A la salida de Burgos el entorno va mudando del verde al marrón conforme se aproxima el límite con la provincia de Palencia; ahí es donde empiezan las etapas más anodinas del Camino. Sin referencias paisajísticas relevantes, más que la perenne línea del horizonte, arraigada en una indefinida lejanía, uno parece perdido en el centro del infinito. El cambio en el ánimo es brutal y, en medio de esos inacabables sembrados, es habitual sentirse nada en el sentido más literal de la palabra. En definitiva, es lo que somos: nada. Asumirlo es una reconfortante cura de humildad para el espíritu.

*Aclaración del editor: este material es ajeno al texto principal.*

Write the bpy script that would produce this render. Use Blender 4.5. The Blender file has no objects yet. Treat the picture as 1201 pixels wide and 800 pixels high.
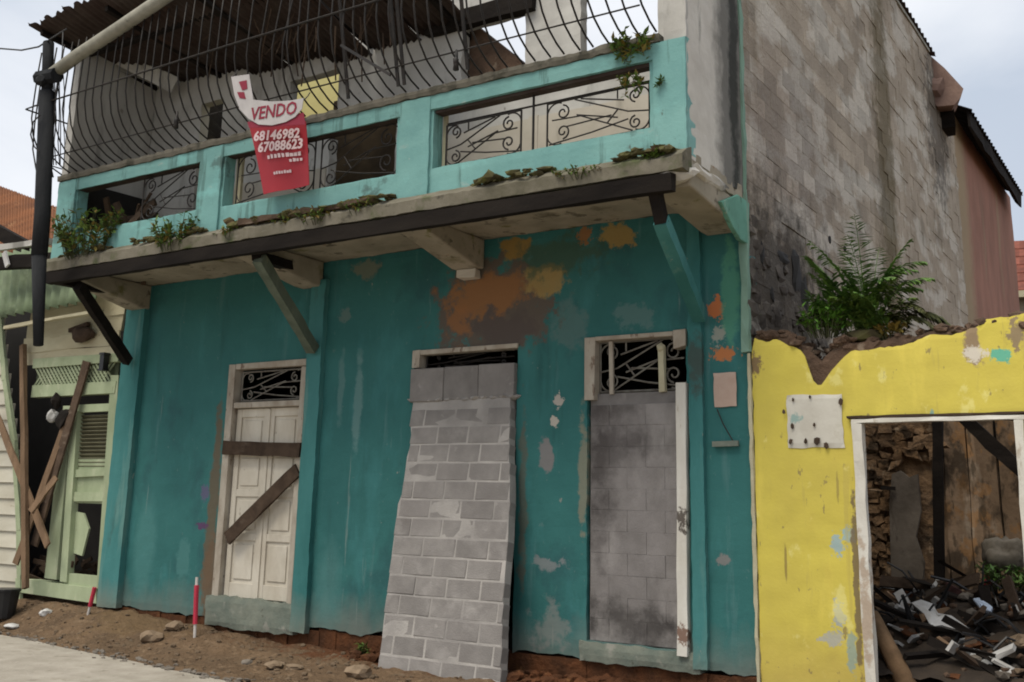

El trayecto entre Burgos y León precisa de seis a ocho días. Yo lo hice en cuatro porque quería dejar atrás cuanto antes ese inagotable páramo para los pies y para el alma. En esas aburridas etapas, en las que los pueblos permanecen horas en el confín de la vista, sin acercarse apenas por muchos pasos que des, es cuando afloran sin piedad todos los demonios interiores. Yo venía acompañado por unos cuantos, que danzaban grotescamente a mi alrededor mientras avanzaba, amenazando con hacerme trastabillar. Los días que caminé entre Carrión de los Condes y León diluvió sin cesar y la lluvia convirtió el polvo ligero de los caminos en un barro cuyo efecto inmediato es que te cuesta más despegar el pie del suelo y que se acumula en las botas, incrementando su peso. A la pesada monotonía de la campiña se añadió la ausencia de luz solar y el constante aguacero. Los demonios no se ahogan, por mucha agua o vino que les echen por encima y me maldije por no haber cogido el discman que deseché por no sobrepasar el peso recomendado para la mochila.